A training provider whose parent company hit FE Week’s front page after it went bust, leaving learners unable to complete courses and a complicated multimillion-pound trail of debt, has had its contract with the Skills Funding Agency cancelled.

The public funding axe has now fallen on Options 2 Workplace, and an SFA spokesperson has confirmed its name will also be removed from the Register of Training Organisations by the end of the year.

The decision to cut the cash was made in the wake of an exclusive FE Week investigation in September, into the demise of eResponse Training Ltd, which showed that almost £6 million was transferred from its accounts to another, related company shortly before it went into liquidation.

The collapse locked learners out of courses, and gave creditors the task of recovering more than £3 million in debt, while the company’s former directors Paul and Joe Alekna continued to run Options 2 Workplace.

At first, the SFA had been reluctant to investigate, taking a week to respond to FE Week’s enquiries into what was a very complex and confusing situation.

However, when pressed again in September to comment on our findings, a spokesperson said the agency would look into “the issues raised”.

The SFA has now explained its decision in detail, after we asked if it had decided whether Options 2 Workplace would continue receiving public cash.

A spokesperson for the agency said: “We terminated our contract with Options 2 on November 18 2016, after the provider failed to meet its contractual requirements.

“We are working with the sector to ensure any disruption to learners is kept to a minimum.

“Options 2 will be removed from the register of training organisations before the end of the year.”

The decision means the Alekna brothers, along with their father David, are thought to no longer have any direct contract with the SFA.

Options 2 Workplace was acquired in November 2014 by eResponse, which was also owned by the Aleknas, and the Worcestershire-based provider was rated ‘requires improvement’ by Ofsted after an inspection in January 2015.
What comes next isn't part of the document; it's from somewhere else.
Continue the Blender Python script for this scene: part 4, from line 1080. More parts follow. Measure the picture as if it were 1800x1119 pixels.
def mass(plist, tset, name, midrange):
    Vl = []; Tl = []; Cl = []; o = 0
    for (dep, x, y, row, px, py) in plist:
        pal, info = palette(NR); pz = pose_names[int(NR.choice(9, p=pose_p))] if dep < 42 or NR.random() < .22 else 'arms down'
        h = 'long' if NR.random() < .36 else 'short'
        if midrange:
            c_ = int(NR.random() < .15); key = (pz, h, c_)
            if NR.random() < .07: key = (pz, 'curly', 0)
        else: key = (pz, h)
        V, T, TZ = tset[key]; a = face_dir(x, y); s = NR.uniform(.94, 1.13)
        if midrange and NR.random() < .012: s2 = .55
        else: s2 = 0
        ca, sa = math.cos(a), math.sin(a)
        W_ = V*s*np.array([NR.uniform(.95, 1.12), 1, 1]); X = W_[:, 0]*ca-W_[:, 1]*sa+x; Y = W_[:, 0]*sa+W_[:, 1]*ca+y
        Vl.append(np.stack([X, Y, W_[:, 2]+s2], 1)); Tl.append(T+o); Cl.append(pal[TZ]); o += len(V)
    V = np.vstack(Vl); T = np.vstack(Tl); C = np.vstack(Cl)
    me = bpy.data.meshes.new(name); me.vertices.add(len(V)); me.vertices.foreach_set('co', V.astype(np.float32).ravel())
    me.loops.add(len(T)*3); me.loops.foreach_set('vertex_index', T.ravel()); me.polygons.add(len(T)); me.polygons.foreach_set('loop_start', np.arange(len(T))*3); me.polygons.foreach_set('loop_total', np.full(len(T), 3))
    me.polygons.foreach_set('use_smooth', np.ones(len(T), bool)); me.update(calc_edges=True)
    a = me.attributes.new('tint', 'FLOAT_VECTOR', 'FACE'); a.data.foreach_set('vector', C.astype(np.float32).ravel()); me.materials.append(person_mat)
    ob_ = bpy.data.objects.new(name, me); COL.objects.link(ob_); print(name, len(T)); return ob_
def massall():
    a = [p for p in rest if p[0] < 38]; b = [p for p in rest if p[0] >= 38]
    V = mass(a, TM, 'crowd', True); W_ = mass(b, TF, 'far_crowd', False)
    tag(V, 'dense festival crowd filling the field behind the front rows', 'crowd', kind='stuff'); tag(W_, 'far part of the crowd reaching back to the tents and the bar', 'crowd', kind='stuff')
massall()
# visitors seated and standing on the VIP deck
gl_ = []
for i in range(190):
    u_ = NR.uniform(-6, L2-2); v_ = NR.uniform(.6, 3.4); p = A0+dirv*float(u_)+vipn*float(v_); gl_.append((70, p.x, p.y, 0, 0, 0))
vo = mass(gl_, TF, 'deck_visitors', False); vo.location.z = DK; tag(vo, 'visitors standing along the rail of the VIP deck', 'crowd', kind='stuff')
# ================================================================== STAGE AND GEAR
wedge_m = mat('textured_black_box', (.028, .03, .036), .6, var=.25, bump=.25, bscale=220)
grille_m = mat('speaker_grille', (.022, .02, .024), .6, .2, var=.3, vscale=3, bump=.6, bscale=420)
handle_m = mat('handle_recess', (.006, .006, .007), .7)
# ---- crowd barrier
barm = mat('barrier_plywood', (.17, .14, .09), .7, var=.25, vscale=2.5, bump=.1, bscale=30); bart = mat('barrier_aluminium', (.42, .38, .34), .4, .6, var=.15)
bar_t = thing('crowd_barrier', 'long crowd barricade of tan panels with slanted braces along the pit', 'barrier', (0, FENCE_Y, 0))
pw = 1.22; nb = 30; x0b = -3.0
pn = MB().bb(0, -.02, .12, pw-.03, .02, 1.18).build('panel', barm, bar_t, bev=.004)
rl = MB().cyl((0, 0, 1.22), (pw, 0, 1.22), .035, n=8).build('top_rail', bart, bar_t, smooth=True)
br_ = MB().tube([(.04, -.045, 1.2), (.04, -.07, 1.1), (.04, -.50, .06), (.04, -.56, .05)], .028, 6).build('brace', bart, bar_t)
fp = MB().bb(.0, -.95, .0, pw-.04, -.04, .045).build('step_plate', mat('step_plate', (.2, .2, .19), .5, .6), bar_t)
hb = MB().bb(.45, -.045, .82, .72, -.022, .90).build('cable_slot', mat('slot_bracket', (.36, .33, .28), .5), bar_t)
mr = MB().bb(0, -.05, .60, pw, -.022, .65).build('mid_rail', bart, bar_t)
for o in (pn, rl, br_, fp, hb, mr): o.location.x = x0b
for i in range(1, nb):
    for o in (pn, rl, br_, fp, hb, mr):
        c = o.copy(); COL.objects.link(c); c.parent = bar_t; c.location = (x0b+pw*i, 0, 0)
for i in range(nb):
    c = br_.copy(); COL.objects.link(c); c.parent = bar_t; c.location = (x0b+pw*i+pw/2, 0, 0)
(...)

It was allocated around £2 million for apprenticeships and advanced learning loans  for the last academic year.

In September, FE Week revealed assets worth £5.6 million had been moved out of eResponse Training Ltd’s accounts just before it was suddenly closed down.

Despite this, the most recent available accounts, ending September 2015, showed the wound-up company was a healthy business, with £2.4 million profit, £1.1 million taken in dividends, and a turnover of £27 million.

Another firm, London Electronics College Limited, was also bought by eResponse inAugust 2015. Paul Alekna was appointed as director, and the SFA agreed a direct contract with an allocation of £250,000, a figure which quickly grew to more than £1 million in 2016/17. 

However, the SFA confirmed that the contract with this provider was terminated in March 2016. Paul and Joe Alekna were unavailable to comment this week on our investigations.

In September, a spokesperson for the eResponse Group commented on the sudden demise of eResponse Training Ltd.

He insisted that “no one actually got a penny” of the £5.6 million transfer, and said “it was an approved accounting exercise”.

On the restructuring process, he said: “The board of directors have been working with professional auditors, accountants and our legal team on restructuring the business – essentially to separate its recruitment and training operations.”